Speaker 1:So, central, how do you serve? What are the gifts that you have that you give back and is serving a rhythm in your life? If not, it should be. The rhythms. Of service is an act of love and, yes, it is inconvenient at times, but when we do it together in community, it paints the beautiful image of Christ and the kingdom that he planned for us to be, a world that otherwise suffers in darkness. So serve, go and wash some feet, get dirty, and make it a rhythm.
Speaker 1:How and where can you start? Well, I would say let's start here. So many of us come on a Sunday morning or even throughout the week and they serve in this place, in this community, and that's wonderful. The ushers and the greeters and the sacristy and the musicians and tech people, everybody. That's great. But so many others come for one hour and you're filled with the Word of God and that's a blessing. But how about if we just start right here, look across the pew.
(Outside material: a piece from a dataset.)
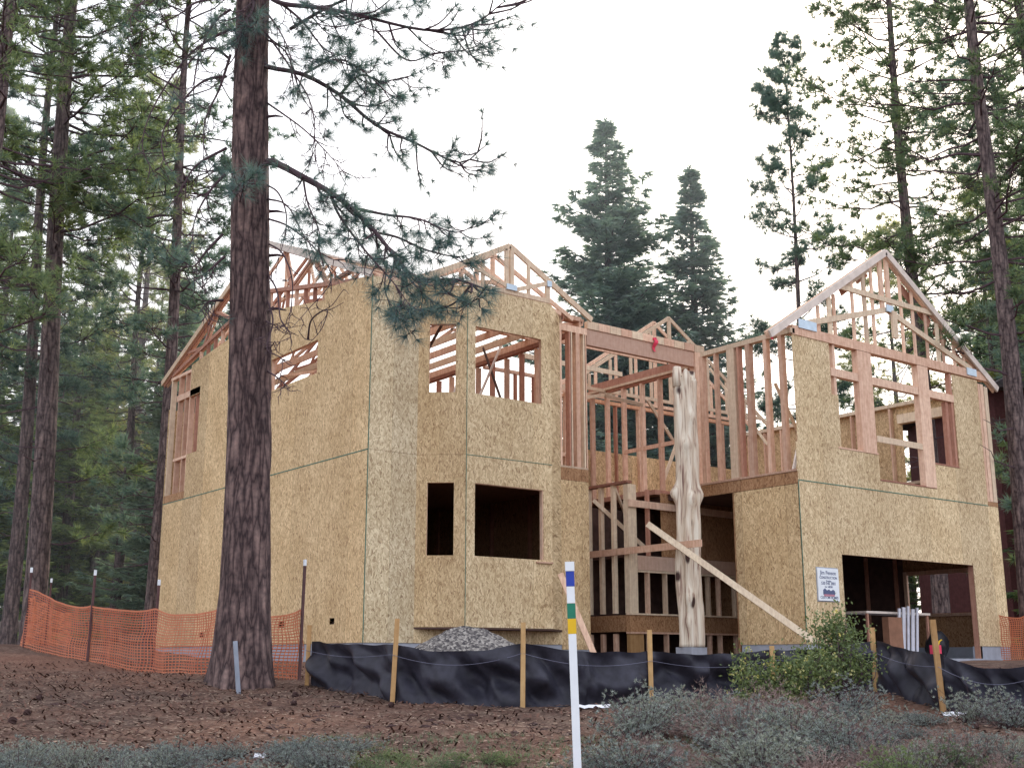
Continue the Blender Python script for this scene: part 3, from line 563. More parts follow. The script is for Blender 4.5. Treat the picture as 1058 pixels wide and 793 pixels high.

Speaker 1:Maybe somebody that you're sitting with, who you're interested in getting to know a little bit better, could sign up and work in a capacity here in this building or on these grounds to care for us. You could also work for Sunday opportunities by being an usher and a greeter. You could volunteer for VBS with kids. You could volunteer with children's ministry. I want to start a landscape team because I love landscaping and so, if you've noticed, this property is huge and we have a couple people that do it for volunteer.
Speaker 1:What if we all put our hands in and once a month we came and we're picking dandelions because, my gosh, it's dandelion season and they're everywhere and it's hard to keep on top of that. But what if we started here and we got to know each other and we built community amongst one another? And then we went beyond that and we started helping out in the ministries outside of this building, the ministries that we support CARE and Timber Bay, young Life, pilot, outreach, faith in Action. What if? Wow, and what if? Then we took the next step and we went across the seas and we started mission trips together. We could be a church that is known for the service of love, because we're teaching ourselves how to love through the rhythms. Amen.